Con el FMI en contra, Washington y los mercados opuestos, el gravamen Tobin no tenía muchas posibilidades de pasar de la idea a la realidad. Pero la crisis griega y sus estragos dieron vuelta la balanza a su favor: la Comisión Europea propuso la aplicación de un impuesto sobre las transacciones financieras aplicable a partir de 2014. Siempre tan generosa y humana, la comisión destinó esos fondos no a alimentar la ayuda al desarrollo sino su propio presupuesto.
En agosto de 2011, la canciller alemana Angela Merkel y el presidente francés Nicolas Sarkozy coincidieron en que gravar las transacciones financieras era una “necesidad evidente”. Anunciaron luego una iniciativa francoalemana en esa dirección, pero su declaración se convirtió en hecatombe: las Bolsas de Londres, Bruselas, Amsterdam, Lisboa, Madrid, París y Nueva York se vinieron abajo.

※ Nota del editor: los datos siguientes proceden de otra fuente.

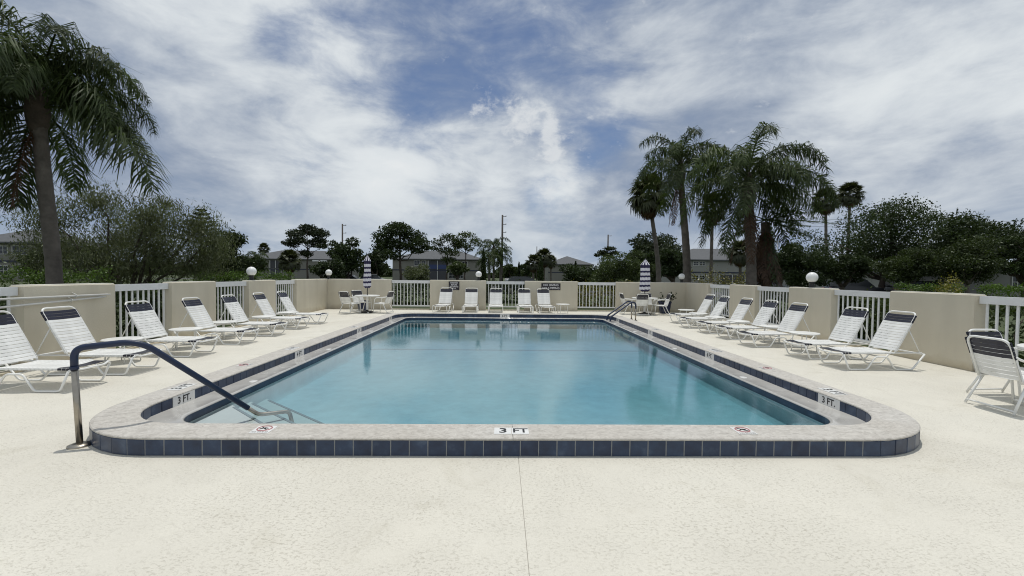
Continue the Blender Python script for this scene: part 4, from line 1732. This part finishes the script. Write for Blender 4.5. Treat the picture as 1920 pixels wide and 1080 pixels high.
# norfolk island pine: tiers of branches on a straight stem
b = G(378, 40)
hN = Hh(378, 387, 40)
t = thing('norfolk_pine', 'spiky tiered pine tip rising behind the weeping tree', 'tree', b)
obj('trunk', MB().tube([(0, 0, 0), (0, 0, hN * .5), (0, 0, hN)], [.16, .10, .02], 8).mesh('trunk', M['bark'], True), t)
rng = np.random.default_rng(6)
bm_ = MB()
tier_pts = []
for k in range(9):
    z = hN * (.55 + .44 * k / 9)
    ln = 2.2 * (1 - k / 9.6)
    for j in range(6):
        a = j * PI / 3 + k * .5
        tip = Vector((ln * math.cos(a), ln * math.sin(a), z + ln * .22))
        bm_.tube([(0, 0, z), tuple(tip)], [.03, .01], 4)
        for q in np.linspace(.15, 1, 26):
            tier_pts.append((tip.x * q, tip.y * q, z + ln * .22 * q + .02))
            tier_pts.append((tip.x * q + rng.normal() * .06, tip.y * q + rng.normal() * .06, z + ln * .22 * q + .07))
obj('branches', bm_.mesh('branches', M['bark']), t)
v, q = leaf_quads(np.array(tier_pts), .24, rng, 0, .4)
obj('crown', np_mesh('crown', v, q, M['leaf_pine']), t)


# --- umbrella shaped pines
def pine(label, pxb, Y, clp, seed, leaf='leaf_pine', n=5000, size=.34, trunk=.22):
    b_ = G(pxb, Y)
    cl_ = []
    rg_ = np.random.default_rng(seed)
    for px, py, wpx, hpx in clp:
        p = at(px, py, Y)
        r_ = wpx / 2 * Y / 820
        cl_.append((p.x - b_.x, rg_.uniform(-r_, r_) * .8, p.z + .06, r_, r_, hpx / 2 * Y / 820))
    top_ = max(c[2] for c in cl_)
    rng_ = np.random.default_rng(seed)
    t_ = thing('pine_tree', label, 'tree', b_)
    mb = MB()
    fork_z = min(c[2] for c in cl_)
    limb_tube(mb, (0, 0, -.1), (cl_[0][0] * .5, 0, top_ * .92), trunk, trunk * .3, rng_, 7, .03)
    obj('trunk', mb.mesh('trunk', M['bark'], True), t_)
    lm = MB()
    for c in cl_:
        s = Vector((cl_[0][0] * .4, 0, max(fork_z * .8, c[2] - abs(c[0]) * .5 - .8)))
        limb_tube(lm, tuple(s), (c[0], c[1], c[2]), trunk * .4, trunk * .12, rng_, 5, .10)
    obj('limbs', lm.mesh('limbs', M['bark'], True), t_)
    pts = crown_points(cl_, n, rng_, .35)
    v_, q_ = leaf_quads(pts, size, rng_, .4, .6)
    obj('crown', np_mesh('crown', v_, q_, M[leaf]), t_)
    return t_


pine('tall flat topped pine left of the utility pole', 577, 88, [(575, 432, 50, 18), (560, 440, 34, 16), (598, 438, 34, 16), (548, 458, 26, 12), (590, 455, 40, 16), (565, 452, 36, 14), (607, 462, 24, 10), (540, 456, 18, 8), (572, 424, 30, 10), (575, 475, 24, 14), (600, 450, 26, 12)], 31, n=5200, size=.42)
pine('wide dark pine with a bare trunk above the left end of the middle condo', 752, 74, [(745, 432, 60, 24), (720, 445, 46, 26), (770, 442, 50, 24), (790, 455, 36, 18), (735, 458, 60, 24), (765, 462, 40, 16), (712, 465, 36, 26), (800, 464, 22, 12), (750, 424, 40, 12), (782, 470, 30, 12), (735, 478, 44, 18)], 33, 'leaf_dark', 7800, .38, .26)
pine('thin leaning pine in front of the middle condo roof', 838, 80, [(840, 446, 32, 16), (822, 455, 26, 16), (855, 455, 28, 16), (832, 468, 30, 16), (850, 474, 30, 16), (815, 466, 18, 10), (842, 488, 30, 14)], 35, 'leaf_mid', n=2300, size=.34, trunk=.17)
pine('forked pine with open crown right of the thin leaning pine', 872, 82, [(875, 441, 36, 12), (862, 450, 28, 12), (890, 450, 30, 12), (870, 460, 34, 12), (895, 458, 20, 8), (858, 462, 24, 14), (880, 466, 22, 10)], 36, 'leaf_mid', n=1700, size=.34, trunk=.17)
pine('flat crowned pine on the skyline behind the round shrubs', 1143, 95, [(1143, 466, 22, 7), (1130, 473, 20, 8), (1152, 474, 18, 7), (1120, 478, 14, 7), (1140, 478, 22, 8)], 39, n=1800, size=.4, trunk=.16)

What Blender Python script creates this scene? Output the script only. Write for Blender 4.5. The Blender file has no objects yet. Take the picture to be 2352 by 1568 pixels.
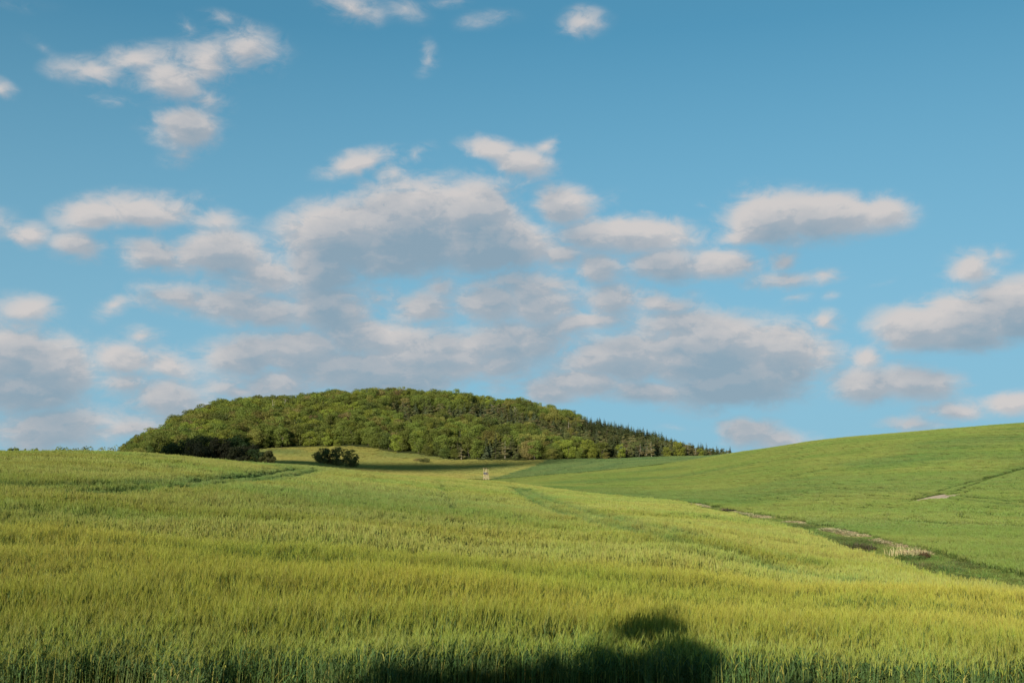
import bpy, math
import numpy as np

S = bpy.context.scene
COL = S.collection
R = math.radians
rng = np.random.default_rng(7)

# ------------------------------------------------------------------ camera
PITCH = R(6.4)
F = 2288.0                                   # focal length in pixels of a 2352 px wide frame
cam_d = bpy.data.cameras.new('camera')
cam_d.sensor_width = 36.0
cam_d.lens = 36.0 * F / 2352.0
cam_d.clip_start = 0.1
cam_d.clip_end = 20000.0
cam = bpy.data.objects.new('camera', cam_d)
cam.location = (0, 0, 0)
cam.rotation_euler = (R(90) + PITCH, 0, 0)
COL.objects.link(cam)
S.camera = cam

# ------------------------------------------------------------------ exposure
S.view_settings.view_transform = 'Standard'
S.view_settings.look = 'None'
S.view_settings.exposure = 0.52
S.view_settings.gamma = 1.0
S.view_settings.use_curve_mapping = False
S.render.engine = 'CYCLES'
S.cycles.max_bounces = 5
S.cycles.diffuse_bounces = 3
S.cycles.transmission_bounces = 3
S.cycles.glossy_bounces = 2

# ------------------------------------------------------------------ sun
SUN_EL, SUN_AZ = R(19), R(201)               # azimuth clockwise from +Y: behind the camera, to the left
sd = bpy.data.lights.new('sun', 'SUN')
sd.energy = 5.0
sd.angle = R(0.53)
sd.color = (1.0, 0.90, 0.74)
sun = bpy.data.objects.new('sun', sd)
SUN_DIR = (math.sin(SUN_AZ) * math.cos(SUN_EL), math.cos(SUN_AZ) * math.cos(SUN_EL), math.sin(SUN_EL))
sun.rotation_euler = (R(90) - SUN_EL, 0, math.pi - SUN_AZ)
sun.location = (-60, -60, 80)
COL.objects.link(sun)

# ------------------------------------------------------------------ sky
W = bpy.data.worlds.new('World')
S.world = W
W.use_nodes = True
wt = W.node_tree
wt.nodes.clear()
SKY_STRENGTH = 0.11


def px_dir(px, py):
    a = (px - 1176.0) / F
    b = (784.0 - py) / F
    return np.array([a, math.cos(PITCH) - b * math.sin(PITCH), math.sin(PITCH) + b * math.cos(PITCH)])


class NB:
    """small node-building helper"""
    def __init__(s, tree):
        s.t = tree

    def n(s, typ, ins=None, **props):
        nd = s.t.nodes.new(typ)
        for k, v in props.items():
            setattr(nd, k, v)
        for k, v in (ins or {}).items():
            if isinstance(v, bpy.types.NodeSocket):
                s.t.links.new(v, nd.inputs[k])
            else:
                nd.inputs[k].default_value = v
        return nd

    def m(s, op, a, b=0.0, c=0.0, clamp=False):
        nd = s.n('ShaderNodeMath', {0: a, 1: b, 2: c}, operation=op)
        nd.use_clamp = clamp
        return nd.outputs[0]

    def vm(s, op, a, b=(0, 0, 0)):
        return s.n('ShaderNodeVectorMath', {0: a, 1: b}, operation=op).outputs[0]

    def mr(s, v, a, b, c=0.0, d=1.0, smooth=True):
        nd = s.n('ShaderNodeMapRange', {'Value': v, 'From Min': a, 'From Max': b, 'To Min': c, 'To Max': d})
        nd.interpolation_type = 'SMOOTHSTEP' if smooth else 'LINEAR'
        return nd.outputs['Result']

    def mix(s, f, a, b):
        nd = s.n('ShaderNodeMix', data_type='RGBA')
        for i, v in ((0, f), (6, a), (7, b)):
            if isinstance(v, bpy.types.NodeSocket):
                s.t.links.new(v, nd.inputs[i])
            else:
                nd.inputs[i].default_value = v
        return nd.outputs[2]

    def noise(s, vec, scale, detail=4.0, rough=0.5, lac=2.0, dist=0.0):
        nd = s.n('ShaderNodeTexNoise', {'Vector': vec, 'Scale': scale, 'Detail': detail, 'Roughness': rough,
                                        'Lacunarity': lac, 'Distortion': dist})
        return nd


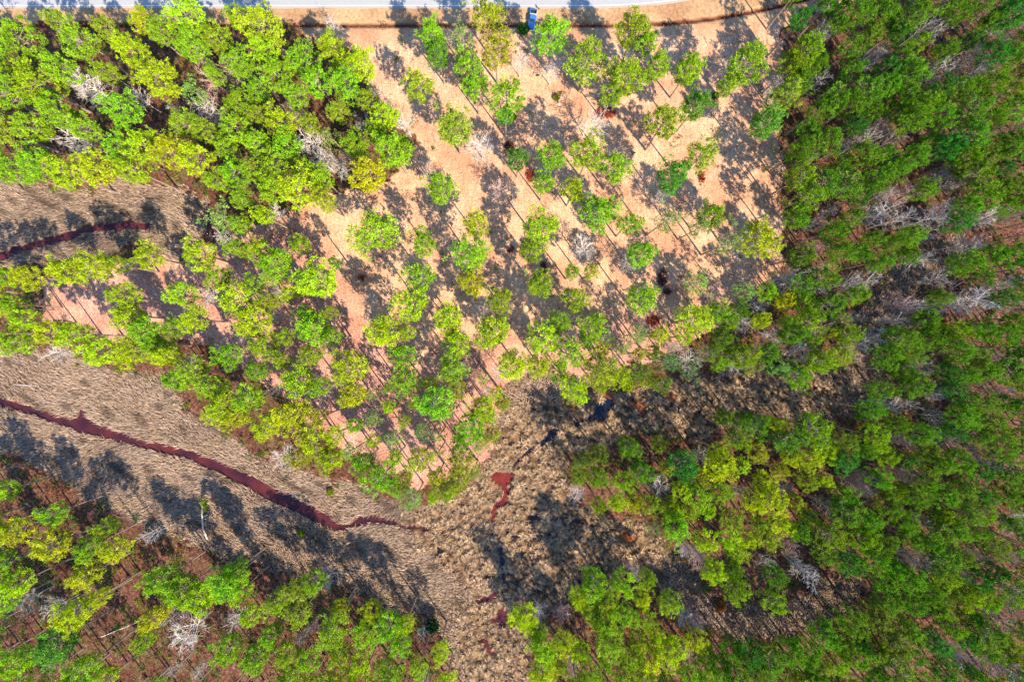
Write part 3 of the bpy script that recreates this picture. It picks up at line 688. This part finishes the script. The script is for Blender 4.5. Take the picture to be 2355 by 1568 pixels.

Sarkozy retomó la idea durante la cumbre del G-20 celebrada en Cannes el año pasado. “Un impuesto sobre las transacciones financieras es técnicamente posible, financieramente indispensable, moralmente inevitable”, dijo Sarkozy en ese entonces. El presidente francés prepara ahora un nuevo movimiento: hacer que sus palabras tomen cuerpo en un impuesto real pese a la oposición de sus socios europeos, de China y de Estados Unidos.